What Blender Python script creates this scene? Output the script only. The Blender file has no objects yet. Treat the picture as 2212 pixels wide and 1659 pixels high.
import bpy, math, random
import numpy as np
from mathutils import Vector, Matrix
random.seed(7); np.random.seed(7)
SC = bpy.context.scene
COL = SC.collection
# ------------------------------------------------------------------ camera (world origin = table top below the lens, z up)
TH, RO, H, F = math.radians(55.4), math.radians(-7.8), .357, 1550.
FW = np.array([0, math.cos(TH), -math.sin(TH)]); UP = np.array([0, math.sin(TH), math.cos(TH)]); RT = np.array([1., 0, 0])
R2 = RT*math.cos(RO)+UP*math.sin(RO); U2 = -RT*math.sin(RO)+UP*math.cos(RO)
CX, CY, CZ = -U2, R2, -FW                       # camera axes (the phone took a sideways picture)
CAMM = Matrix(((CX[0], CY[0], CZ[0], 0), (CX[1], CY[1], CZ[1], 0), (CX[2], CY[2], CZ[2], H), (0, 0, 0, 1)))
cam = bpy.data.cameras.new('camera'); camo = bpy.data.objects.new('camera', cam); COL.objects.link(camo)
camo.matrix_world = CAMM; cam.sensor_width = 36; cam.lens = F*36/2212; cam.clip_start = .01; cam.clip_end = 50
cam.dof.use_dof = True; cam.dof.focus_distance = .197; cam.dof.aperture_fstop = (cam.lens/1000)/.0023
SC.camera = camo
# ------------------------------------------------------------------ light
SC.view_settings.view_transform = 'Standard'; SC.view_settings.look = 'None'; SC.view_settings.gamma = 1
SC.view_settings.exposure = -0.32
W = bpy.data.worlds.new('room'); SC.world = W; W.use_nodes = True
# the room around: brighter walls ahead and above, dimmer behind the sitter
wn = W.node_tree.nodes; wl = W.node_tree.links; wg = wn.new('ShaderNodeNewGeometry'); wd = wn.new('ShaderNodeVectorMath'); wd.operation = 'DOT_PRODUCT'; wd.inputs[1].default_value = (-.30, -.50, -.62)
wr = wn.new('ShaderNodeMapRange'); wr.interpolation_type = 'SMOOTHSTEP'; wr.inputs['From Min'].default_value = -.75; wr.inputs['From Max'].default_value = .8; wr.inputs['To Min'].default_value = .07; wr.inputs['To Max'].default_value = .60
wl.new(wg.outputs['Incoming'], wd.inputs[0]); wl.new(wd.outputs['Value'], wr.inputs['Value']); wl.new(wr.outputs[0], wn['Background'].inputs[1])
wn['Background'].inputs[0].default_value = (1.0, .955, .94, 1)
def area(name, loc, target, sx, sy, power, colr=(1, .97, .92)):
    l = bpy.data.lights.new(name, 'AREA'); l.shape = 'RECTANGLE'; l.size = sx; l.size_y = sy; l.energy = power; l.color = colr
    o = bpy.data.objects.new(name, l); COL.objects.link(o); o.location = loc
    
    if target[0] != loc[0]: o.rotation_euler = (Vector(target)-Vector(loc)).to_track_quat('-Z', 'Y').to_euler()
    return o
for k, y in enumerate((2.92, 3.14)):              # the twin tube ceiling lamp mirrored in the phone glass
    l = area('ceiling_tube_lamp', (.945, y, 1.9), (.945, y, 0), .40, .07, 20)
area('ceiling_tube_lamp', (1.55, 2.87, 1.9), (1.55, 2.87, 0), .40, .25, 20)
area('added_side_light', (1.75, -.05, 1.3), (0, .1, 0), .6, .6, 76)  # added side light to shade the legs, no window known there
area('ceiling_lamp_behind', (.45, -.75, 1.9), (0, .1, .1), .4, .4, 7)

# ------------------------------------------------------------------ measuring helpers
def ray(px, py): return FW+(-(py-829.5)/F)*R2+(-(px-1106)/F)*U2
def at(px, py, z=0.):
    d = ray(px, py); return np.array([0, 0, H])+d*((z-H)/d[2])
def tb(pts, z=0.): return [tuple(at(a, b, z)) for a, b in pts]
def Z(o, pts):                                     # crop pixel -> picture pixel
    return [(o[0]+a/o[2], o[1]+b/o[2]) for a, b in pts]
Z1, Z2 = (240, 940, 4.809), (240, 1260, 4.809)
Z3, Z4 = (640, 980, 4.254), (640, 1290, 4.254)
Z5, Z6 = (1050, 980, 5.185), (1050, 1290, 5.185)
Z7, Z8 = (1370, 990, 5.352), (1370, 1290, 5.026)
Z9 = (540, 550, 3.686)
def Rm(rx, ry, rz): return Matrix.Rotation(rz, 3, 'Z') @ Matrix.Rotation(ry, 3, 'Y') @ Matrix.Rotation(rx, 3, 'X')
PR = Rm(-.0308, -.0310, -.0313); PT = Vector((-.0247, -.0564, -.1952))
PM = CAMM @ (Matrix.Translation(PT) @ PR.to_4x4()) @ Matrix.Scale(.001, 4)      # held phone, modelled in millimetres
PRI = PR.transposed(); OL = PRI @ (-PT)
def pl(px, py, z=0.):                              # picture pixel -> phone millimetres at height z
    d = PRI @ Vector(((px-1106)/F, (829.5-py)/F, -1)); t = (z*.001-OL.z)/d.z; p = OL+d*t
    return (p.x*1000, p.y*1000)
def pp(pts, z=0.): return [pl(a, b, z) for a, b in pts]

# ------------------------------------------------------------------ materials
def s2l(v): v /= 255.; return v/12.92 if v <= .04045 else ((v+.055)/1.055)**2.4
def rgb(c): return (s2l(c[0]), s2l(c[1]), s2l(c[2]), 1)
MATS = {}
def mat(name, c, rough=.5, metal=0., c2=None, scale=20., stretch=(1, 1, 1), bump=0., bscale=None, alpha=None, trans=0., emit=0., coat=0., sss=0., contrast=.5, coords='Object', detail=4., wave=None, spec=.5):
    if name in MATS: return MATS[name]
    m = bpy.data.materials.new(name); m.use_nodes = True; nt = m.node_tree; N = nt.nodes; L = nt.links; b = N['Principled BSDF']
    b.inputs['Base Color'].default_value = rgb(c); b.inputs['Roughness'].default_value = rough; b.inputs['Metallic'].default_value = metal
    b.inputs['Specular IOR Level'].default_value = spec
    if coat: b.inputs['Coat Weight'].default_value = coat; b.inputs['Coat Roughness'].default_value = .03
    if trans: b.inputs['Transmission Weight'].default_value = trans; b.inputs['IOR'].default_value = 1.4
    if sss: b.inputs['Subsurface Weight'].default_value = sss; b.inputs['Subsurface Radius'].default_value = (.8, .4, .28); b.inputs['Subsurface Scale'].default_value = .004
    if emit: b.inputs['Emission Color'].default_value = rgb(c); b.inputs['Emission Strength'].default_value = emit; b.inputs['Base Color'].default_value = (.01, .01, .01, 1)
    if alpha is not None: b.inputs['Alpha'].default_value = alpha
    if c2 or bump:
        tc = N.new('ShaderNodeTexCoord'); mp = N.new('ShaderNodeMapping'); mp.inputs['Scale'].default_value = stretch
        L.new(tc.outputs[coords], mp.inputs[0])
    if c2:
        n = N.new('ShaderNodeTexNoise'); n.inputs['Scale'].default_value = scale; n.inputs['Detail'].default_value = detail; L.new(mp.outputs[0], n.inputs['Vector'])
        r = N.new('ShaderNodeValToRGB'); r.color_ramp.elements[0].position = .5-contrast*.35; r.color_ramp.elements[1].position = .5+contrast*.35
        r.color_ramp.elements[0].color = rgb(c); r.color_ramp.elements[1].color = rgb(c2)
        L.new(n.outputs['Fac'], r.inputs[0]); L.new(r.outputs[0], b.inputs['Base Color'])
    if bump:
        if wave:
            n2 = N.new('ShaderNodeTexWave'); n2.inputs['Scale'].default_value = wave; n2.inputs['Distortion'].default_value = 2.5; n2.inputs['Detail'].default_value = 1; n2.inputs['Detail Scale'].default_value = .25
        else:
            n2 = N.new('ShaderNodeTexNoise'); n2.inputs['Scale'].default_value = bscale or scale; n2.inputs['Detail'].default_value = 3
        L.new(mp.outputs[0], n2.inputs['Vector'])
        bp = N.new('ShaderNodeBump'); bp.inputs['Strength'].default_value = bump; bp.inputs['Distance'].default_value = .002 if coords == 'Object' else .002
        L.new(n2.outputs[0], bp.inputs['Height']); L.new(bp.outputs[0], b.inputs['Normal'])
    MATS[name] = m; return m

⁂

Take every line that includes the string "scene" and copy it.

Correct answer:
What Blender Python script creates this scene? Output the script only. The Blender file has no objects yet. Treat the picture as 2212 pixels wide and 1659 pixels high.
SC = bpy.context.scene